→ Prompt:
Starting with the first line and ending with the line that holds "S.cycles.sample_clamp_indirect = 6", repeat the material exactly.

— START —

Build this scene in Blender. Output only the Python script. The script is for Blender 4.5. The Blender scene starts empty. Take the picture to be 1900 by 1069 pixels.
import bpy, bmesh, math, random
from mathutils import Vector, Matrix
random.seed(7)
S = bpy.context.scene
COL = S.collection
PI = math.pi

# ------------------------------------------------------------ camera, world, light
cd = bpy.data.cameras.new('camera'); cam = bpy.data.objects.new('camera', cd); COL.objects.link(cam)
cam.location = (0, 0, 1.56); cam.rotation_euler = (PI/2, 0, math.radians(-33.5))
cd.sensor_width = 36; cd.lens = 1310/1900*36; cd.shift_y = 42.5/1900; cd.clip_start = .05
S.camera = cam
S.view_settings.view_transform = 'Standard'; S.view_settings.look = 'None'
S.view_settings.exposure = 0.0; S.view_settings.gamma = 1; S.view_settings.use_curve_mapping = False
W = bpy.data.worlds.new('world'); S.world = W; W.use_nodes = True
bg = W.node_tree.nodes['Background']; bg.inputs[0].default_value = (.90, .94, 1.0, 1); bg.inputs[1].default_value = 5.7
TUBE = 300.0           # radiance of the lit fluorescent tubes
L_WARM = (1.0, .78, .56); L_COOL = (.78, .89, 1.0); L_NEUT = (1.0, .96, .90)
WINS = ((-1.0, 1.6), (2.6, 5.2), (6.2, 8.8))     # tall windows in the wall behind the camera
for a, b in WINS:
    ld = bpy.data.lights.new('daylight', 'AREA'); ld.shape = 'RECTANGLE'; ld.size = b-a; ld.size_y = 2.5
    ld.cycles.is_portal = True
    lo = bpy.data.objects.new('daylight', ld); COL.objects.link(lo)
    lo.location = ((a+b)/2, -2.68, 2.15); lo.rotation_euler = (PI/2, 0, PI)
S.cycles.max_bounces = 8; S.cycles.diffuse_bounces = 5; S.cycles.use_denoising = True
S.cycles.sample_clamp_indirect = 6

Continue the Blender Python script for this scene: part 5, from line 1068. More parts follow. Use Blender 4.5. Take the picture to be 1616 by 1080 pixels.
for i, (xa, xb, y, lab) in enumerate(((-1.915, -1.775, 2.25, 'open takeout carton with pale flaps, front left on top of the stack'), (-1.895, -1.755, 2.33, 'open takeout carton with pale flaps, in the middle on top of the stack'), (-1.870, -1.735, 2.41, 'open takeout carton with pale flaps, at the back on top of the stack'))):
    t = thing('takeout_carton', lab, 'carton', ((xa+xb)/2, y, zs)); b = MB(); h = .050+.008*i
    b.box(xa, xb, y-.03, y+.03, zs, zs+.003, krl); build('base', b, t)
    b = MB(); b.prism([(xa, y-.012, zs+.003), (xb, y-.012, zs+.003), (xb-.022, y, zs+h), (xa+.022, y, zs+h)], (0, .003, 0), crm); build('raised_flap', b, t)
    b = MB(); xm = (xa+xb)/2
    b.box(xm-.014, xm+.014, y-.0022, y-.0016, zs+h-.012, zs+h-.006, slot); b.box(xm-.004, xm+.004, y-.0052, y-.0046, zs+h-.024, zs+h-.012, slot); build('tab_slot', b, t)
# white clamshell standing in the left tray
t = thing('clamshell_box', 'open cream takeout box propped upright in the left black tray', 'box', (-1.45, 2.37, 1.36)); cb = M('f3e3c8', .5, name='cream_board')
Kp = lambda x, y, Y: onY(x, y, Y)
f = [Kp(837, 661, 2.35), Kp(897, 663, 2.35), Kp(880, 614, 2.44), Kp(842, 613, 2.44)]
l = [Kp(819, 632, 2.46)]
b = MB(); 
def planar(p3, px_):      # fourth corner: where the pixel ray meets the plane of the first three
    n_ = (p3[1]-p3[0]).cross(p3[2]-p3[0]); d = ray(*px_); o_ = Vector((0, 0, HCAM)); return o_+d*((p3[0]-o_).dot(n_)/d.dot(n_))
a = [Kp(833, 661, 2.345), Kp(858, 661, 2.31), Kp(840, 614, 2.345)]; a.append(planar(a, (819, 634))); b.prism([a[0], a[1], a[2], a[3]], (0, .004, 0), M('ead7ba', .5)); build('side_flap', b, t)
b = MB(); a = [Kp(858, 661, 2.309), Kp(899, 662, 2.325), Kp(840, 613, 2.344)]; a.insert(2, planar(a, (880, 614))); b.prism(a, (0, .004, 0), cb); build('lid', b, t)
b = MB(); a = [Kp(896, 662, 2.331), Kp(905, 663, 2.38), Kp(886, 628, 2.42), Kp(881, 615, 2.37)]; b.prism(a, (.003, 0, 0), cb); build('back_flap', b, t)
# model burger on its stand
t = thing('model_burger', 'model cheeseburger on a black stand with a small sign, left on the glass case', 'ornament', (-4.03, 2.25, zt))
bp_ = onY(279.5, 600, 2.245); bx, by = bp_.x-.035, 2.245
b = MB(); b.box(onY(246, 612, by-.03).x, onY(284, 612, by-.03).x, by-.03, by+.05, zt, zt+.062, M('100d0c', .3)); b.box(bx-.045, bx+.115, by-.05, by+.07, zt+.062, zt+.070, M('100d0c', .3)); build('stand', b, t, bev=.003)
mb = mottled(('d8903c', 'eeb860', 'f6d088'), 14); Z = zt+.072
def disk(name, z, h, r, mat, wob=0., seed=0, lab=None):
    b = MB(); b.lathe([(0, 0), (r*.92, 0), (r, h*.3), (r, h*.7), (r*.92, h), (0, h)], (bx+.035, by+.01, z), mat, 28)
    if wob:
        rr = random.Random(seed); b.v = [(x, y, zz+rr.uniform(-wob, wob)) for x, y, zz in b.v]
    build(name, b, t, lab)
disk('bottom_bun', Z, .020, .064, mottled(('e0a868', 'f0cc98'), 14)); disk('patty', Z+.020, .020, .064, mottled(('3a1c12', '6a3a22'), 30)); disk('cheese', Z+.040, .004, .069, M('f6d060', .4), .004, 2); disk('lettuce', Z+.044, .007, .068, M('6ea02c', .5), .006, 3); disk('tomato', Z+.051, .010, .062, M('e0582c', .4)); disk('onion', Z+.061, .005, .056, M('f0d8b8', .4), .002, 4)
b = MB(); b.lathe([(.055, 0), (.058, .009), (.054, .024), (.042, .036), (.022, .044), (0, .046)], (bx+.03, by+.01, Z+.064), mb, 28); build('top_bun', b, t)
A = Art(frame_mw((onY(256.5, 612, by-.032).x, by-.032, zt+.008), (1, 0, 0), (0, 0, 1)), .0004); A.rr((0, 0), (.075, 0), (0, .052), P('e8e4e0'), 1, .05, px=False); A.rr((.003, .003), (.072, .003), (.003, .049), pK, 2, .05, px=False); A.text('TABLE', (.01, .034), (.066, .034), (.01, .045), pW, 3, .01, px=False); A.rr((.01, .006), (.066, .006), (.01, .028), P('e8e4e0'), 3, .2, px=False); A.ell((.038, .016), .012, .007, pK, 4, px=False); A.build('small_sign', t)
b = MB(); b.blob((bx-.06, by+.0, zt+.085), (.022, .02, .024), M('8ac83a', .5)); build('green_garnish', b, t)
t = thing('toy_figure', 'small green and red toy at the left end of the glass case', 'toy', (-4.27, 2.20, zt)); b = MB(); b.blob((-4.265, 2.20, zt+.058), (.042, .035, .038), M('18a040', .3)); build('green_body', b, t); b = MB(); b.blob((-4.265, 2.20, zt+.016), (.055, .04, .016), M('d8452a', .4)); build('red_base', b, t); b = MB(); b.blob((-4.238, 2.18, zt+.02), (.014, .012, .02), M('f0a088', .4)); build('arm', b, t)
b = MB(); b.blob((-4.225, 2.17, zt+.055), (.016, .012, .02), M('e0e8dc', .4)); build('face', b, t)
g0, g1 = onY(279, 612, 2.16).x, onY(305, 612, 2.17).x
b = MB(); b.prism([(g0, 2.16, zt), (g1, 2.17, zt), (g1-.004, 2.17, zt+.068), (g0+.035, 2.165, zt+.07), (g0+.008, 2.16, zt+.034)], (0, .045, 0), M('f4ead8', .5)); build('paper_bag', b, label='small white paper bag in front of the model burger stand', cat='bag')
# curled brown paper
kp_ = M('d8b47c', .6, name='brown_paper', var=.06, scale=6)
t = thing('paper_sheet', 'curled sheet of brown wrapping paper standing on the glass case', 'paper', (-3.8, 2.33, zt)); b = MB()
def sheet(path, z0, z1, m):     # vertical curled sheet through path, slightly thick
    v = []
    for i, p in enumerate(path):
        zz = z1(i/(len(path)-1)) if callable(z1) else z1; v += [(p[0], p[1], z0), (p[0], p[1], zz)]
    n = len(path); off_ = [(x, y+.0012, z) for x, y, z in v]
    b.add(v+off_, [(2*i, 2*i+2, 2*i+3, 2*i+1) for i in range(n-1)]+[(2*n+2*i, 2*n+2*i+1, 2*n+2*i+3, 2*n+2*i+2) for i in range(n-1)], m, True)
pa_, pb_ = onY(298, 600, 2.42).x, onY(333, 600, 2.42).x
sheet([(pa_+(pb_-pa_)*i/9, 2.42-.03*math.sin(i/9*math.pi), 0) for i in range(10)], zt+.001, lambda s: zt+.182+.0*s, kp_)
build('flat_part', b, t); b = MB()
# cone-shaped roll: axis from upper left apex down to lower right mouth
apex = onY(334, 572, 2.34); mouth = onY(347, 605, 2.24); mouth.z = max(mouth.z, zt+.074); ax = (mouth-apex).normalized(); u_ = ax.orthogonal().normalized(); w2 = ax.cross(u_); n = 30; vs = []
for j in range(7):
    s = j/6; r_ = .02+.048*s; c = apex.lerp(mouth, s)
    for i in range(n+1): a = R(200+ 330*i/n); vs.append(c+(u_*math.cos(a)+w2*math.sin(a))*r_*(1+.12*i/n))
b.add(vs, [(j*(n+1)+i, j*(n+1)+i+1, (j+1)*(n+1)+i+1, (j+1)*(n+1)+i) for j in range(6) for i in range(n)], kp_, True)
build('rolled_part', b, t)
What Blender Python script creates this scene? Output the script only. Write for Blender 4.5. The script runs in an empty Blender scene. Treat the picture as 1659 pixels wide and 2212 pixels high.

— END —

→ Response to the exercise:
Build this scene in Blender. Output only the Python script. The script is for Blender 4.5. The Blender scene starts empty. Take the picture to be 1900 by 1069 pixels.
import bpy, bmesh, math, random
from mathutils import Vector, Matrix
random.seed(7)
S = bpy.context.scene
COL = S.collection
PI = math.pi

# ------------------------------------------------------------ camera, world, light
cd = bpy.data.cameras.new('camera'); cam = bpy.data.objects.new('camera', cd); COL.objects.link(cam)
cam.location = (0, 0, 1.56); cam.rotation_euler = (PI/2, 0, math.radians(-33.5))
cd.sensor_width = 36; cd.lens = 1310/1900*36; cd.shift_y = 42.5/1900; cd.clip_start = .05
S.camera = cam
S.view_settings.view_transform = 'Standard'; S.view_settings.look = 'None'
S.view_settings.exposure = 0.0; S.view_settings.gamma = 1; S.view_settings.use_curve_mapping = False
W = bpy.data.worlds.new('world'); S.world = W; W.use_nodes = True
bg = W.node_tree.nodes['Background']; bg.inputs[0].default_value = (.90, .94, 1.0, 1); bg.inputs[1].default_value = 5.7
TUBE = 300.0           # radiance of the lit fluorescent tubes
L_WARM = (1.0, .78, .56); L_COOL = (.78, .89, 1.0); L_NEUT = (1.0, .96, .90)
WINS = ((-1.0, 1.6), (2.6, 5.2), (6.2, 8.8))     # tall windows in the wall behind the camera
for a, b in WINS:
    ld = bpy.data.lights.new('daylight', 'AREA'); ld.shape = 'RECTANGLE'; ld.size = b-a; ld.size_y = 2.5
    ld.cycles.is_portal = True
    lo = bpy.data.objects.new('daylight', ld); COL.objects.link(lo)
    lo.location = ((a+b)/2, -2.68, 2.15); lo.rotation_euler = (PI/2, 0, PI)
S.cycles.max_bounces = 8; S.cycles.diffuse_bounces = 5; S.cycles.use_denoising = True
S.cycles.sample_clamp_indirect = 6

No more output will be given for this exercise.